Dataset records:
- - - -

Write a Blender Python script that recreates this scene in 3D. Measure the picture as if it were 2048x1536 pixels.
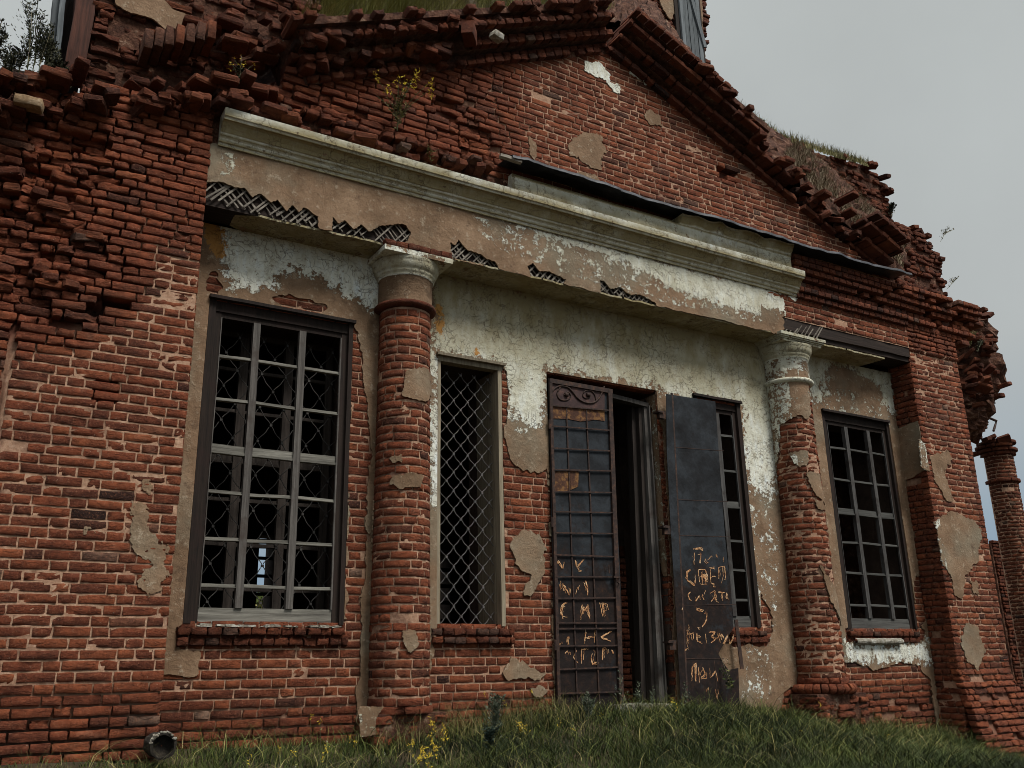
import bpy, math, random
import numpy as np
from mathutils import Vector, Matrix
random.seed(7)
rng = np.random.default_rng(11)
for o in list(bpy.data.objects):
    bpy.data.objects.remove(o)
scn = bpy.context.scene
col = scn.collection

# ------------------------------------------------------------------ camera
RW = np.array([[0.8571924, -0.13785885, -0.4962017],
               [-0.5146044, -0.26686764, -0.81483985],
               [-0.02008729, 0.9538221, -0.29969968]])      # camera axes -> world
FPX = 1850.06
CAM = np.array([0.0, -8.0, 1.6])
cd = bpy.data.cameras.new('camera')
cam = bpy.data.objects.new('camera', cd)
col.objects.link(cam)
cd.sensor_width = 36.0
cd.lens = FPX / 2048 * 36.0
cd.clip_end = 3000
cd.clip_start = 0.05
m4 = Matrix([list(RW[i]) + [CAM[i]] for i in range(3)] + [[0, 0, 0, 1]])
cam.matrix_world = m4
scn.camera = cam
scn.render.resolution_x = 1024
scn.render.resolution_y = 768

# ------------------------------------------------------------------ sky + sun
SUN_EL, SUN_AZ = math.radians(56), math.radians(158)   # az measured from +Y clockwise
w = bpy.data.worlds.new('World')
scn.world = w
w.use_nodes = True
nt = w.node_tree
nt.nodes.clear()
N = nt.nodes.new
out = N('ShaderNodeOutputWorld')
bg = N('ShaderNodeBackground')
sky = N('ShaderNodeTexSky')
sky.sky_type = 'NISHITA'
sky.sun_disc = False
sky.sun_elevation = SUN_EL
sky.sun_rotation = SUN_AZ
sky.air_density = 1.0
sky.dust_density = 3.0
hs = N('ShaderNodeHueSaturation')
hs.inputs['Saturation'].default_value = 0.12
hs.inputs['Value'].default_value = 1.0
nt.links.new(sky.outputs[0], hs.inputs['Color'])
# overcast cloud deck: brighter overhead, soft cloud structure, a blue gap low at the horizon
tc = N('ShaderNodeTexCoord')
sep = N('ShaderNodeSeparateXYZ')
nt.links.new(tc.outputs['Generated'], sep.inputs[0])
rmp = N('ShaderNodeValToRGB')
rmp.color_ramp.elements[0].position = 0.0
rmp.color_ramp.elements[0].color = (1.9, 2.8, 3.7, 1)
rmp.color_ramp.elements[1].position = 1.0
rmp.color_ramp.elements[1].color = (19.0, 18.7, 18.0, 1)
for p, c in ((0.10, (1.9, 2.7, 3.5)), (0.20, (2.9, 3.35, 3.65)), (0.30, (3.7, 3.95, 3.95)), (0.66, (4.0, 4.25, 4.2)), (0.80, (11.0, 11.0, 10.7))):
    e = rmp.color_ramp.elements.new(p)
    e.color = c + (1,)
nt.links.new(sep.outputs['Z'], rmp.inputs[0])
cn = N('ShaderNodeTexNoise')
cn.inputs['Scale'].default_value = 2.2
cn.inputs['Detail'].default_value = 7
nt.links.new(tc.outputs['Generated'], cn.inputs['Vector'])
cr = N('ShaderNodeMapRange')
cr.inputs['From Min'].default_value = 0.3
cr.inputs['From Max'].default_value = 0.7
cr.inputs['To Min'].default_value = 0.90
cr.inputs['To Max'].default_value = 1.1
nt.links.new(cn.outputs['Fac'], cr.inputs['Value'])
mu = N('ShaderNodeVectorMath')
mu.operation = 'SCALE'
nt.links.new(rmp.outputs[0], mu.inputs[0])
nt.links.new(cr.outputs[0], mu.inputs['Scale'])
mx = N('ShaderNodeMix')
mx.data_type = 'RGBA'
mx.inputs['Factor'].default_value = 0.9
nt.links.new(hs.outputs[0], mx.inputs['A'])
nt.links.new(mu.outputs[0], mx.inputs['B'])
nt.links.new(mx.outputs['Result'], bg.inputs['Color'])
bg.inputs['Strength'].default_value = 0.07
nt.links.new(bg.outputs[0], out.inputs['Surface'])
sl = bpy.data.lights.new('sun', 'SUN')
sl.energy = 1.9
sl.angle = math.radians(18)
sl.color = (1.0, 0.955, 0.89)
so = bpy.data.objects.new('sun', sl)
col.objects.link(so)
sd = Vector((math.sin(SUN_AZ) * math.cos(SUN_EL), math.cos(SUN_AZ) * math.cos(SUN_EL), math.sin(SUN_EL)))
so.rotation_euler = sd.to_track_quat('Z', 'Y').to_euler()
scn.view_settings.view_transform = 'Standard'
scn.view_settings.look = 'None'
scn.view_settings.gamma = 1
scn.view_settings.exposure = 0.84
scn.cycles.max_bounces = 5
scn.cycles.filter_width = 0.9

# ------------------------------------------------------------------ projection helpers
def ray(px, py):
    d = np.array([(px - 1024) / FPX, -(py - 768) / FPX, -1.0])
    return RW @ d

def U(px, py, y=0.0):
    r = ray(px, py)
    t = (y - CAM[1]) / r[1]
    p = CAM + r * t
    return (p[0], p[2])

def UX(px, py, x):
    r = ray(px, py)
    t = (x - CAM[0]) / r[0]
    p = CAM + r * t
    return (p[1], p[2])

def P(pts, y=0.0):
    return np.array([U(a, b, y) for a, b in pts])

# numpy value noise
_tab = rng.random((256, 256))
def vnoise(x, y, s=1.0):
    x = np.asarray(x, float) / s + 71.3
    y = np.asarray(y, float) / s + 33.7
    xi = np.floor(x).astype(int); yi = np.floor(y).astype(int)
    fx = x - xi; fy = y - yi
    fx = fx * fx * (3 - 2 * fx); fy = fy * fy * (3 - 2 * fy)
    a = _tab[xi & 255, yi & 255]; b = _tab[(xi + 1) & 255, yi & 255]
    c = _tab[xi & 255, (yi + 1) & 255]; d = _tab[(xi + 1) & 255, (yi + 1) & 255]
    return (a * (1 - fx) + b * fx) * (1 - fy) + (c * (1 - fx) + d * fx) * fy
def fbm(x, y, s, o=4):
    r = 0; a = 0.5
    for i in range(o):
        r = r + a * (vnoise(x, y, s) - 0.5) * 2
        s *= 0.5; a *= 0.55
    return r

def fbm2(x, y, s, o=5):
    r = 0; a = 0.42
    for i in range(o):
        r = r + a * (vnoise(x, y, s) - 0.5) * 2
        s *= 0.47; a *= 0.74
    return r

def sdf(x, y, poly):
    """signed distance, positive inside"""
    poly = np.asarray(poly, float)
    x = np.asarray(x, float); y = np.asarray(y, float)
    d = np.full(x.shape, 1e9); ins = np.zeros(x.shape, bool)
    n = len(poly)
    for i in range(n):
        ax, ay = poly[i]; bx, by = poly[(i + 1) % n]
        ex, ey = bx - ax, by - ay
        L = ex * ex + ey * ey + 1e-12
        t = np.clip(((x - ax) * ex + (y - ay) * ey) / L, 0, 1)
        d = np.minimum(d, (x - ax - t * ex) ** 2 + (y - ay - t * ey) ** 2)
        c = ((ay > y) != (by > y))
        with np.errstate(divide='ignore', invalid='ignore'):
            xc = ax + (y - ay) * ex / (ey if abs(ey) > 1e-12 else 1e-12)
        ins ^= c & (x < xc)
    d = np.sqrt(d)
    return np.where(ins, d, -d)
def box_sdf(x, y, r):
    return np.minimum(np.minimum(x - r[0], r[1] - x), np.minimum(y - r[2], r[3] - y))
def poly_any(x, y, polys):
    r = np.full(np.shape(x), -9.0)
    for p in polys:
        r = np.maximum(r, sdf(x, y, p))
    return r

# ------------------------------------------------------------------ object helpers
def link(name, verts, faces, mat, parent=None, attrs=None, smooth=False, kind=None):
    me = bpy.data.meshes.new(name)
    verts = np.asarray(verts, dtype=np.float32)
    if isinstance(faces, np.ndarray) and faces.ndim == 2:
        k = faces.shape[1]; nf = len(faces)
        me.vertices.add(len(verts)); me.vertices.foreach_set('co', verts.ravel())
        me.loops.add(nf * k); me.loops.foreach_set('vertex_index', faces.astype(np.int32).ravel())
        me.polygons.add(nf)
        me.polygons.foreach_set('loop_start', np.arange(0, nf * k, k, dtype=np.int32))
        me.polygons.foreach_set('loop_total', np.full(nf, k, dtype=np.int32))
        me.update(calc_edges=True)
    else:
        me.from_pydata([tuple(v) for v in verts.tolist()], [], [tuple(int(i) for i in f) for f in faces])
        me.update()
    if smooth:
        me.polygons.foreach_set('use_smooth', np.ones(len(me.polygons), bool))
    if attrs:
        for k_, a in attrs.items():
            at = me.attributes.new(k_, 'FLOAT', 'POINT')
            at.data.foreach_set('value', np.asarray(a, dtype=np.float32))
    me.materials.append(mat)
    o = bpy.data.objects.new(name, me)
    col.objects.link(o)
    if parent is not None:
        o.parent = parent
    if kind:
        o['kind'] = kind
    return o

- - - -

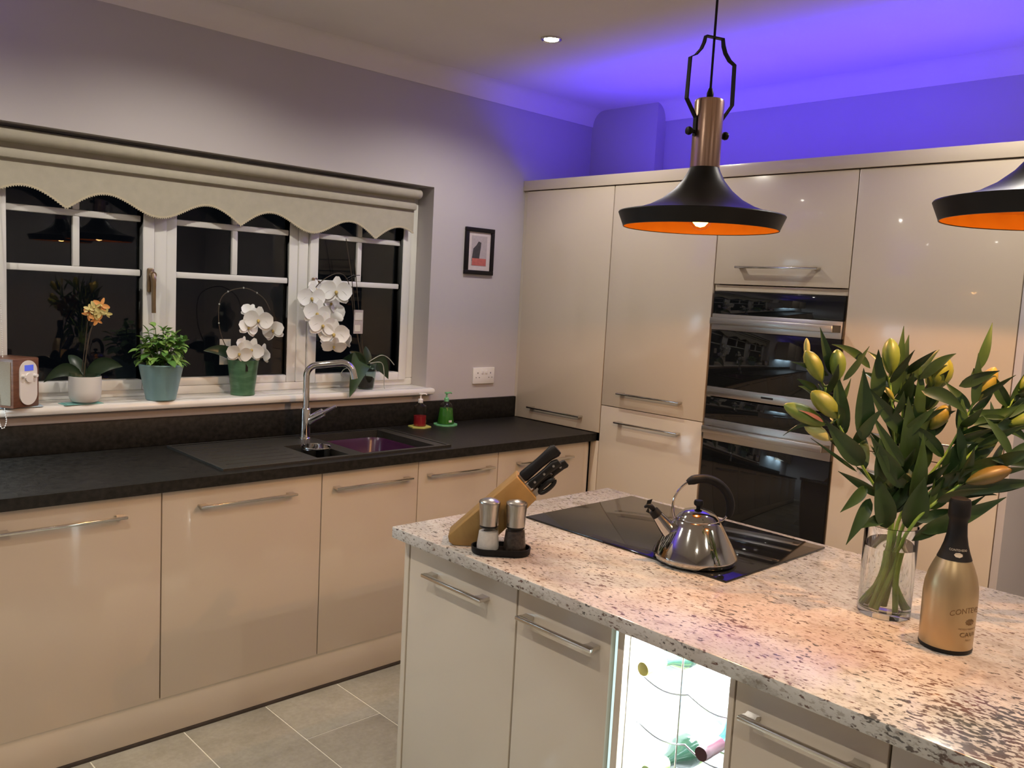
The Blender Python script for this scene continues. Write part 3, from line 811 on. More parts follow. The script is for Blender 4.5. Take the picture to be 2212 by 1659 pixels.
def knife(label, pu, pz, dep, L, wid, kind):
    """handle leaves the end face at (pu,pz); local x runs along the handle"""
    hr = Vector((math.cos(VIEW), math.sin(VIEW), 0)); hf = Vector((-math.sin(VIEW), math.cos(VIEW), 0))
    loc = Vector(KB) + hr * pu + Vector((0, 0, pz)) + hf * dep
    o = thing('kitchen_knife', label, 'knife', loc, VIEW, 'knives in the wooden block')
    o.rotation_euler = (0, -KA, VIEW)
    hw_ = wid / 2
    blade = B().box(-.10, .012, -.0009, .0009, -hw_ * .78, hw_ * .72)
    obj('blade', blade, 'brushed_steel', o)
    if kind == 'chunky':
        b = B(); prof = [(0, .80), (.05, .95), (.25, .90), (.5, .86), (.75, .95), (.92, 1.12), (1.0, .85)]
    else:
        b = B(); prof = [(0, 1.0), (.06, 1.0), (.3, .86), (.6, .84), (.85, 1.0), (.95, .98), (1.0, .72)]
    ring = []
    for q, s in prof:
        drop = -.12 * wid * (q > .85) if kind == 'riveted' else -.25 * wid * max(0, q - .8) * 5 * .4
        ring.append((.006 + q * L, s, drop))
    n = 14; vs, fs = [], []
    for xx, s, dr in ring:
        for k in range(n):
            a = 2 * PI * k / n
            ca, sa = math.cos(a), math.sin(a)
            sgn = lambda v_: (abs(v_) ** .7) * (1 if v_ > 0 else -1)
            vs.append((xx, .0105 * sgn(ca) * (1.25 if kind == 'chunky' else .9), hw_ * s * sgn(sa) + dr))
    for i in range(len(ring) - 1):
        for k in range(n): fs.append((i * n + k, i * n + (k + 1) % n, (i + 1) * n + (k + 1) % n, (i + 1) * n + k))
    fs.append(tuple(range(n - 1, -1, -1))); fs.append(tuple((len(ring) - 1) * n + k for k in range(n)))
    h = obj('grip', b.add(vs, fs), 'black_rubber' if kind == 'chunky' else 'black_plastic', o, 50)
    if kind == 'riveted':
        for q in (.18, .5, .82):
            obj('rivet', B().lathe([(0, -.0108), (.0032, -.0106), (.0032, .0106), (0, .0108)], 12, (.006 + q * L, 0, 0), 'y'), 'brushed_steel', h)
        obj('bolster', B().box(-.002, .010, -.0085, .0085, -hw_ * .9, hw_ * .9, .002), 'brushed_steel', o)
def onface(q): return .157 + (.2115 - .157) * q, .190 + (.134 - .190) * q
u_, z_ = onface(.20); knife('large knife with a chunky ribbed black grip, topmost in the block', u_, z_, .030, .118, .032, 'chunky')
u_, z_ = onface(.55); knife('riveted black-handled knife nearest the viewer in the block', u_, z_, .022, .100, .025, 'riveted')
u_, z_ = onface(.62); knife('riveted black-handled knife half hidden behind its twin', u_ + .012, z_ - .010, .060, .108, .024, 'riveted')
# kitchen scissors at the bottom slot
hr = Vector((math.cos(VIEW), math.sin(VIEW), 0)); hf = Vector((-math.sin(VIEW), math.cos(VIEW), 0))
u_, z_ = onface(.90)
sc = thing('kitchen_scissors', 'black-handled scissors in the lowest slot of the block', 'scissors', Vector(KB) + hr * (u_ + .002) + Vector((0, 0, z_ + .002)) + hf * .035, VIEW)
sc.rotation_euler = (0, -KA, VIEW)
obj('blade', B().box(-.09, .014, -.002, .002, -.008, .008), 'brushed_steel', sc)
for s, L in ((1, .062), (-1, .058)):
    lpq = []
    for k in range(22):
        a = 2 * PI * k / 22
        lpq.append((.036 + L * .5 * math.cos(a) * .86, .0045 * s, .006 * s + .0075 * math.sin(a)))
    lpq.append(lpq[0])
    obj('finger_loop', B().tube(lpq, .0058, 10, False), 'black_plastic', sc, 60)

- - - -

_WHAT TO DO_
Only the stretch from the line with "Write a Blender" through the line with "col = scn.collection" should be copied, exactly and with both ends. Drop the pictures.

_RESPONSE TO THIS EXERCISE_
Write a Blender Python script that recreates this scene in 3D. Measure the picture as if it were 2048x1536 pixels.
import bpy, math, random
import numpy as np
from mathutils import Vector, Matrix
random.seed(7)
rng = np.random.default_rng(11)
for o in list(bpy.data.objects):
    bpy.data.objects.remove(o)
scn = bpy.context.scene
col = scn.collection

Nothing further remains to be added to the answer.